One of the main problems we ran into after we had started the project was learning that assets (images, videos, and content) are not shared between the website/product pages and the internal blog pages. We had thought it was one integrated system, which would allow us to use product assets in the the content section and vice versa. If we had to do it over, we may look at other platforms that have a more integrated DAM/CMS or see if there was a separate program/stack we could onboard during the dev process.

Using BigCommerce

As with any system you use often, you find many things you like, you dislike, or things you would do differently. In general I think BigCommerce is one of the easiest ecommerce website platforms on the market to build a good looking and functioning site. The whole process is optimized so a non-coder should be able to get the site up and running. Coding needed is very limited (if any), and for many code-heavy issues there are solutions through the Apps Marketplace or the community message boards.
Like to use
Relatively simple
Easy to use
Quick to learn
Feel confident using
Not well integrated
Lots to learn
  • Product onboarding is quite easy in BigCommerce. Also, variants/SKUs are pretty easy to integrate once you get used to the system.
  • The Themes are quite well designed to make a good looking, meaning you'll need to spend less time changing CSS and HTML to make the site look great.
  • BigCommerce has a decent library of integrations that make expanding the functionality easy. Having internal access to these modules means less research and 'hunting' for the right plug-in/extension.

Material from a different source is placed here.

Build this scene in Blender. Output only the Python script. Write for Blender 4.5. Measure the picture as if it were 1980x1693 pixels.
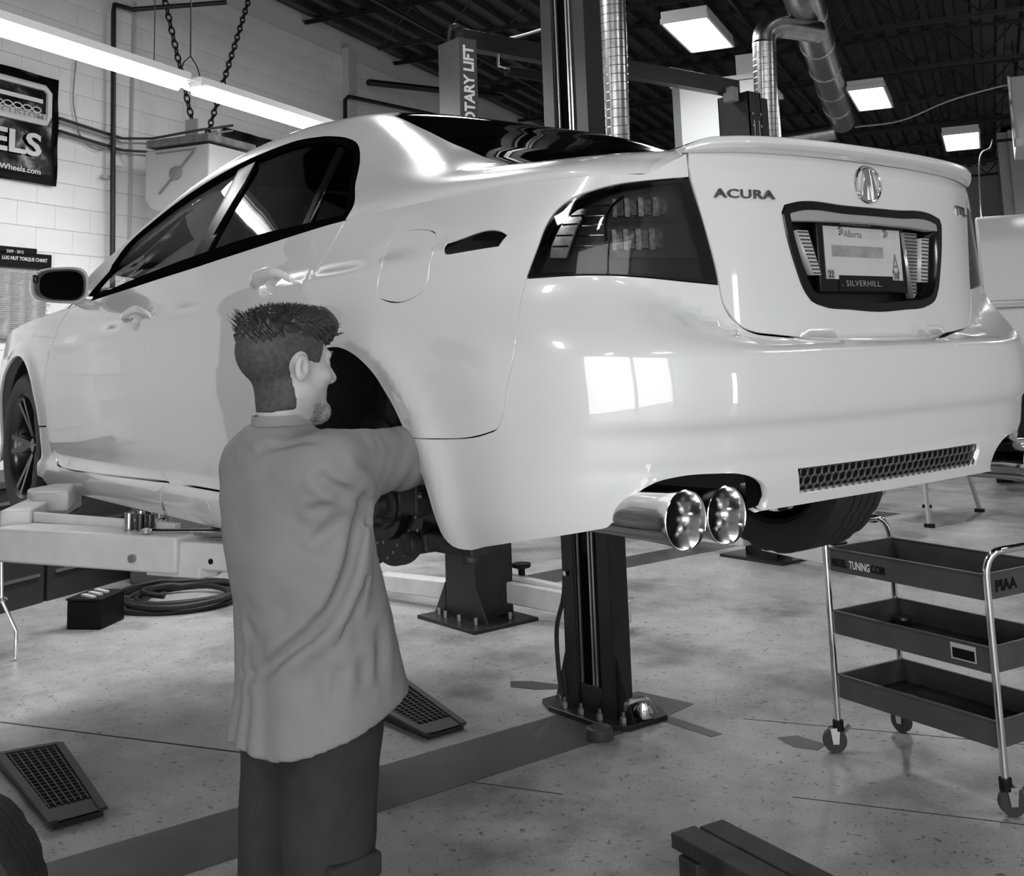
import bpy, bmesh, math, random
import numpy as np
from mathutils import Vector, Matrix
from mathutils.geometry import delaunay_2d_cdt
random.seed(7); np.random.seed(7)
PI = math.pi
for o in list(bpy.data.objects): bpy.data.objects.remove(o)
COL = bpy.context.scene.collection
SC = bpy.context.scene
# ---------------------------------------------------------------- camera, world, exposure
cam = bpy.data.cameras.new('camera'); cam_ob = bpy.data.objects.new('camera', cam); COL.objects.link(cam_ob)
_r = Vector((-0.61477, -0.78795, -0.03417)).normalized(); _f = Vector((0.77707, -0.61244, 0.1453)).normalized()
_r = (_r - _f * _r.dot(_f)).normalized(); _u = _r.cross(_f)
cam_ob.matrix_world = Matrix(((_r.x, _u.x, -_f.x, -2.54), (_r.y, _u.y, -_f.y, 2.255), (_r.z, _u.z, -_f.z, 1.64), (0, 0, 0, 1)))
cam.sensor_width = 36; cam.lens = 2145 / 1980 * 36; cam.shift_y = -473.5 / 1980; cam.clip_start = .05; cam.clip_end = 200
SC.camera = cam_ob
SC.view_settings.view_transform = 'Standard'; SC.view_settings.look = 'None'; SC.view_settings.gamma = 1
SC.view_settings.exposure = -0.58; SC.view_settings.use_curve_mapping = False
w = bpy.data.worlds.new('daylight'); SC.world = w; w.use_nodes = True
w.node_tree.nodes['Background'].inputs[0].default_value = (.9, .9, .9, 1); w.node_tree.nodes['Background'].inputs[1].default_value = 1.5
# building frame: U runs along the block wall away from the camera, V towards the block wall, origin under the camera
O3 = Vector((-2.54, 2.255, 0)); Uv = Vector((.48112, -.87666, 0)); Vv = Vector((.87666, .48112, 0)); Zv = Vector((0, 0, 1))
def B(u, v, z=0.0): return O3 + Uv * u + Vv * v + Zv * z
BROT = math.atan2(Uv.y, Uv.x)                 # rotation of the building's U axis
def area(name, loc, size, power, look, sy=None, vis=True):
    l = bpy.data.lights.new(name, 'AREA'); l.energy = power; l.size = size
    if sy: l.shape = 'RECTANGLE'; l.size_y = sy
    o = bpy.data.objects.new(name, l); COL.objects.link(o); o.location = loc
    o.rotation_euler = Vector(look).to_track_quat('-Z', 'Y').to_euler()
    return o
# daylight coming through the open overhead doors (they stand in the wall opposite the block wall)
DOORS = [(.55, .95)]          # openings in wall_right
FDOORS = [(-8.4, -3.9), (-3.6, .9)]         # openings in wall_front
VR = -8.6; VL = 7.26; U0 = -5.5; U1 = 28.3; ZC = 5.72; DH = 4.4
def daylight(name, c, w_, n, p, hh=4.3):
    l = bpy.data.lights.new(name, 'AREA'); l.shape = 'RECTANGLE'; l.size = w_; l.size_y = hh; l.energy = p
    o = bpy.data.objects.new(name, l); COL.objects.link(o)
    z = -n; x = Zv.cross(z).normalized(); y = z.cross(x)
    o.matrix_world = Matrix(((x.x, y.x, z.x, 0), (x.y, y.y, z.y, 0), (x.z, y.z, z.z, 0), (0, 0, 0, 1)))
    o.matrix_world.translation = c
for (a, b), p_ in zip(DOORS, (26,)): daylight('window_daylight', B((a + b) / 2, VR - .2, 1.3), b - a, Vv, p_, 2.2)
for (a, b), p_ in zip(FDOORS, (310, 310)): daylight('door_daylight', B(U0 - .2, (a + b) / 2, DH / 2), b - a, Uv, p_)
KBAY = 75; KTUBE = 72

# ---------------------------------------------------------------- materials
MATS = {}
def M(name, c=.5, rough=.5, metal=0., coat=0., coatr=.05, spec=.5, noise=0., nscale=20., bump=0., bscale=80., emit=0., tint=None, dirt=None):
    if name in MATS: return MATS[name]
    m = bpy.data.materials.new(name); m.use_nodes = True; nt = m.node_tree; b = nt.nodes['Principled BSDF']
    col = tint or (c, c, c * 1.01)
    b.inputs['Base Color'].default_value = (*col, 1); b.inputs['Roughness'].default_value = rough; b.inputs['Metallic'].default_value = metal
    b.inputs['Coat Weight'].default_value = coat; b.inputs['Coat Roughness'].default_value = coatr; b.inputs['Specular IOR Level'].default_value = spec
    if emit: b.inputs['Emission Color'].default_value = (1, 1, 1, 1); b.inputs['Emission Strength'].default_value = emit
    tc = nt.nodes.new('ShaderNodeTexCoord')
    if noise:
        n = nt.nodes.new('ShaderNodeTexNoise'); n.inputs['Scale'].default_value = nscale; n.inputs['Detail'].default_value = 6
        r = nt.nodes.new('ShaderNodeMapRange'); r.inputs[1].default_value = .3; r.inputs[2].default_value = .7
        r.inputs[3].default_value = c * (1 - noise); r.inputs[4].default_value = c * (1 + noise)
        nt.links.new(tc.outputs['Object'], n.inputs['Vector']); nt.links.new(n.outputs['Fac'], r.inputs[0]); nt.links.new(r.outputs[0], b.inputs['Base Color'])
    if bump:
        n = nt.nodes.new('ShaderNodeTexNoise'); n.inputs['Scale'].default_value = bscale; n.inputs['Detail'].default_value = 4
        bp = nt.nodes.new('ShaderNodeBump'); bp.inputs['Strength'].default_value = bump; bp.inputs['Distance'].default_value = .01
        nt.links.new(tc.outputs['Object'], n.inputs['Vector']); nt.links.new(n.outputs['Fac'], bp.inputs['Height']); nt.links.new(bp.outputs[0], b.inputs['Normal'])
    MATS[name] = m; return m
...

  • The navigation in the back end is structured in a simple and easily understandable tree. The structure of the option tree makes the workflow faster, and that's a very elegant touch.
  • Product Options/Option Sets require a bit of a learning curve at first.

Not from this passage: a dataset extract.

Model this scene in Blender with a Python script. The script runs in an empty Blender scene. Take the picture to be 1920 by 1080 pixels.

  • Handlebars are a new "language" to learn. Though it is useful in BC development, it is another unique coding language you have to get acquainted with before making substantial changes.
  • Acknowledging that BigCommerce is not a content platform, nor does it claim to be, BigCommerce's internal content system is not well implemented. The WYSIWYG (different than the one used in product & site pages) is not very effective, the images aren't shared between the content and product images, and there is a lot of functionality that could make BC much better. I would love for BC's blog and the rest of the site to share resources, so I wouldn't have to re-upload images to use them in the blog side, or relevant articles would show up on product pages without having to hardcode them into the product description.